* DO THIS
Extract only the first line of the listing and every line after it up to and including the one with "0.10), 240, 240)". Omit the pictures.

* INFORMATION SUPPLIED
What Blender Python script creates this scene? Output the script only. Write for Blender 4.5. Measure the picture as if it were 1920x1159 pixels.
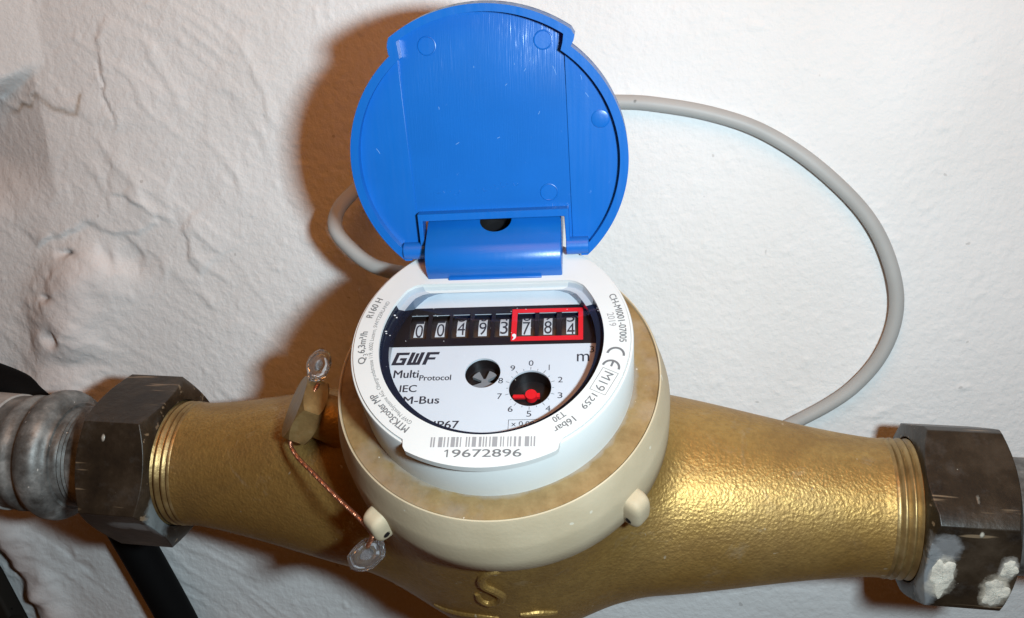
import bpy, bmesh, math, random
import numpy as np
from mathutils import Matrix, Vector
from mathutils.geometry import tessellate_polygon

for o in list(bpy.data.objects):
    bpy.data.objects.remove(o)
scene = bpy.context.scene
COL = scene.collection
MM = 0.001
R = math.radians
random.seed(7)
rng = np.random.default_rng(11)

# ------------------------------------------------------------------ camera
cam_d = bpy.data.cameras.new('camera')
cam = bpy.data.objects.new('camera', cam_d)
COL.objects.link(cam)
cx = Vector((0.98665, 0.16070, -0.02655))
cdn = Vector((0.03282, -0.35583, -0.93397))
cfw = Vector((-0.15954, 0.92063, -0.35636))
cpos = Vector((42.584, -251.05, 157.83))
cam.matrix_world = Matrix(((cx.x, -cdn.x, -cfw.x, cpos.x * MM), (cx.y, -cdn.y, -cfw.y, cpos.y * MM),
                           (cx.z, -cdn.z, -cfw.z, cpos.z * MM), (0, 0, 0, 1)))
cam_d.sensor_width = 36
cam_d.lens = 1700 * 36 / 1920
cam_d.clip_start = 0.005
cam_d.clip_end = 20
scene.camera = cam

# ------------------------------------------------------------------ ambient room light
world = bpy.data.worlds.new('World')
scene.world = world
world.use_nodes = True
bg = world.node_tree.nodes['Background']
bg.inputs['Color'].default_value = (1.0, 0.33, 0.075, 1)
bg.inputs['Strength'].default_value = 0.05

def area_light(name, loc, direction, power, color, sx, sy):
    d = bpy.data.lights.new(name, 'AREA')
    d.shape = 'RECTANGLE'
    d.size, d.size_y = sx * MM, sy * MM
    d.energy = power
    d.color = color
    o = bpy.data.objects.new(name, d)
    COL.objects.link(o)
    o.location = Vector(loc) * MM
    o.rotation_euler = Vector(direction).to_track_quat('-Z', 'Y').to_euler()
    return o

# the camera's built-in flash, a hand's breadth to the right of the lens
fpos = cpos + cx * 66 - cdn * 5
flash = area_light('camera_flash', fpos, cfw * 300 - cx * 115 - cdn * 25, 0.98, (0.74, 0.92, 1.0), 26, 16)
flash.data.spread = R(168)
# the warm bulb of the cellar, up under the ceiling
area_light('cellar_bulb', (40, -200, 400), (-60, 250, -330), 0.60, (1.0, 0.39, 0.10), 240, 240)

scene.view_settings.view_transform = 'Standard'
scene.view_settings.look = 'None'
scene.view_settings.exposure = 0
scene.view_settings.gamma = 1
scene.view_settings.use_curve_mapping = False
scene.cycles.use_denoising = True
scene.cycles.max_bounces = 8
scene.cycles.diffuse_bounces = 2
scene.cycles.transparent_max_bounces = 12
scene.cycles.sample_clamp_indirect = 6

# ------------------------------------------------------------------ materials
def nmat(name):
    m = bpy.data.materials.new(name)
    m.use_nodes = True
    nt = m.node_tree
    b = nt.nodes['Principled BSDF']
    return m, nt, b

def N(nt, typ, **kw):
    n = nt.nodes.new(typ)
    for k, v in kw.items():
        if k.startswith('i_'):
            n.inputs[k[2:].replace('_', ' ')].default_value = v
        else:
            setattr(n, k, v)
    return n

def ramp(nt, fac, stops):
    r = nt.nodes.new('ShaderNodeValToRGB')
    el = r.color_ramp.elements
    while len(el) > len(stops):
        el.remove(el[-1])
    while len(el) < len(stops):
        el.new(0.5)
    for e, (p, c) in zip(el, stops):
        e.position = p
        e.color = (*c, 1) if len(c) == 3 else c
    nt.links.new(fac, r.inputs[0])
    return r.outputs[0]

def coords(nt):
    return nt.nodes.new('ShaderNodeTexCoord').outputs['Object']

def noise(nt, co, scale, detail=4, rough=0.55, dist=0.0):
    n = nt.nodes.new('ShaderNodeTexNoise')
    n.inputs['Scale'].default_value = scale
    n.inputs['Detail'].default_value = detail
    n.inputs['Roughness'].default_value = rough
    n.inputs['Distortion'].default_value = dist
    nt.links.new(co, n.inputs['Vector'])
    return n.outputs['Fac']

def stretch(nt, co, s, loc=(0, 0, 0), rot=(0, 0, 0)):
    m = nt.nodes.new('ShaderNodeMapping')
    m.inputs['Scale'].default_value = s
    m.inputs['Location'].default_value = loc
    m.inputs['Rotation'].default_value = rot
    nt.links.new(co, m.inputs['Vector'])
    return m.outputs[0]

def mix(nt, fac, a, b):
    m = nt.nodes.new('ShaderNodeMix')
    m.data_type = 'RGBA'
    for v, i in ((fac, 0), (a, 6), (b, 7)):
        if isinstance(v, (int, float)):
            m.inputs[i].default_value = v
        elif isinstance(v, tuple):
            m.inputs[i].default_value = (*v, 1)
        else:
            nt.links.new(v, m.inputs[i])
    return m.outputs[2]

def math_n(nt, op, a, b=0.0, clamp=False):
    m = nt.nodes.new('ShaderNodeMath')
    m.operation = op
    m.use_clamp = clamp
    for v, i in ((a, 0), (b, 1)):
        if isinstance(v, (int, float)):
            m.inputs[i].default_value = v
        else:
            nt.links.new(v, m.inputs[i])
    return m.outputs[0]

def bump(nt, b, h, dist, strength=1.0):
    n = nt.nodes.new('ShaderNodeBump')
    n.inputs['Distance'].default_value = dist * MM
    n.inputs['Strength'].default_value = strength
    nt.links.new(h, n.inputs['Height'])
    nt.links.new(n.outputs[0], b.inputs['Normal'])
    return n

def plain(name, col, rough=0.5, metal=0.0, spec=0.5):
    m, nt, b = nmat(name)
    b.inputs['Base Color'].default_value = (*col, 1)
    b.inputs['Roughness'].default_value = rough
    b.inputs['Metallic'].default_value = metal
    b.inputs['Specular IOR Level'].default_value = spec
    return m

def plastic(name, col, rough, grain=300, bd=0.02, var=0.06, rvar=0.08):
    m, nt, b = nmat(name)
    co = coords(nt)
    n1 = noise(nt, co, 60, 5)
    c2 = tuple(max(0, c * (1 - var * 2)) for c in col)
    c3 = tuple(min(1, c * (1 + var)) for c in col)
    nt.links.new(ramp(nt, n1, [(0.3, c2), (0.7, c3)]), b.inputs['Base Color'])
    n2 = noise(nt, co, 900, 3)
    r = math_n(nt, 'MULTIPLY_ADD', noise(nt, co, 140, 4), rvar * 2)
    r.node.inputs[2].default_value = rough - rvar
    nt.links.new(r, b.inputs['Roughness'])
    bump(nt, b, n2, bd)
    return m

def mat_blue():
    m, nt, b = nmat('blue_plastic')
    co = coords(nt)
    c = ramp(nt, noise(nt, co, 45, 5), [(0.3, (0.004, 0.105, 0.40)), (0.7, (0.005, 0.118, 0.45))])
    # fine pale scuffs
    w = noise(nt, stretch(nt, co, (1, 0.18, 1), rot=(0.3, 0.4, 0.9)), 420, 3, 0.6)
    sc = ramp(nt, w, [(0.70, (0, 0, 0)), (0.76, (1, 1, 1))])
    big = ramp(nt, noise(nt, co, 70, 2), [(0.52, (0, 0, 0)), (0.66, (1, 1, 1))])
    f = math_n(nt, 'MULTIPLY', sc, big)
    f = math_n(nt, 'MULTIPLY', f, 0.4)
    nt.links.new(mix(nt, f, c, (0.30, 0.48, 0.80)), b.inputs['Base Color'])
    st = noise(nt, stretch(nt, co, (1, 0.05, 0.05)), 900, 2)
    r = math_n(nt, 'MULTIPLY_ADD', st, 0.22)
    r.node.inputs[2].default_value = 0.22
    nt.links.new(r, b.inputs['Roughness'])
    bump(nt, b, noise(nt, co, 1500, 2), 0.015)
    return m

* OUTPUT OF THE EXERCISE
What Blender Python script creates this scene? Output the script only. Write for Blender 4.5. Measure the picture as if it were 1920x1159 pixels.
import bpy, bmesh, math, random
import numpy as np
from mathutils import Matrix, Vector
from mathutils.geometry import tessellate_polygon

for o in list(bpy.data.objects):
    bpy.data.objects.remove(o)
scene = bpy.context.scene
COL = scene.collection
MM = 0.001
R = math.radians
random.seed(7)
rng = np.random.default_rng(11)

# ------------------------------------------------------------------ camera
cam_d = bpy.data.cameras.new('camera')
cam = bpy.data.objects.new('camera', cam_d)
COL.objects.link(cam)
cx = Vector((0.98665, 0.16070, -0.02655))
cdn = Vector((0.03282, -0.35583, -0.93397))
cfw = Vector((-0.15954, 0.92063, -0.35636))
cpos = Vector((42.584, -251.05, 157.83))
cam.matrix_world = Matrix(((cx.x, -cdn.x, -cfw.x, cpos.x * MM), (cx.y, -cdn.y, -cfw.y, cpos.y * MM),
                           (cx.z, -cdn.z, -cfw.z, cpos.z * MM), (0, 0, 0, 1)))
cam_d.sensor_width = 36
cam_d.lens = 1700 * 36 / 1920
cam_d.clip_start = 0.005
cam_d.clip_end = 20
scene.camera = cam

# ------------------------------------------------------------------ ambient room light
world = bpy.data.worlds.new('World')
scene.world = world
world.use_nodes = True
bg = world.node_tree.nodes['Background']
bg.inputs['Color'].default_value = (1.0, 0.33, 0.075, 1)
bg.inputs['Strength'].default_value = 0.05

def area_light(name, loc, direction, power, color, sx, sy):
    d = bpy.data.lights.new(name, 'AREA')
    d.shape = 'RECTANGLE'
    d.size, d.size_y = sx * MM, sy * MM
    d.energy = power
    d.color = color
    o = bpy.data.objects.new(name, d)
    COL.objects.link(o)
    o.location = Vector(loc) * MM
    o.rotation_euler = Vector(direction).to_track_quat('-Z', 'Y').to_euler()
    return o

# the camera's built-in flash, a hand's breadth to the right of the lens
fpos = cpos + cx * 66 - cdn * 5
flash = area_light('camera_flash', fpos, cfw * 300 - cx * 115 - cdn * 25, 0.98, (0.74, 0.92, 1.0), 26, 16)
flash.data.spread = R(168)
# the warm bulb of the cellar, up under the ceiling
area_light('cellar_bulb', (40, -200, 400), (-60, 250, -330), 0.60, (1.0, 0.39, 0.10), 240, 240)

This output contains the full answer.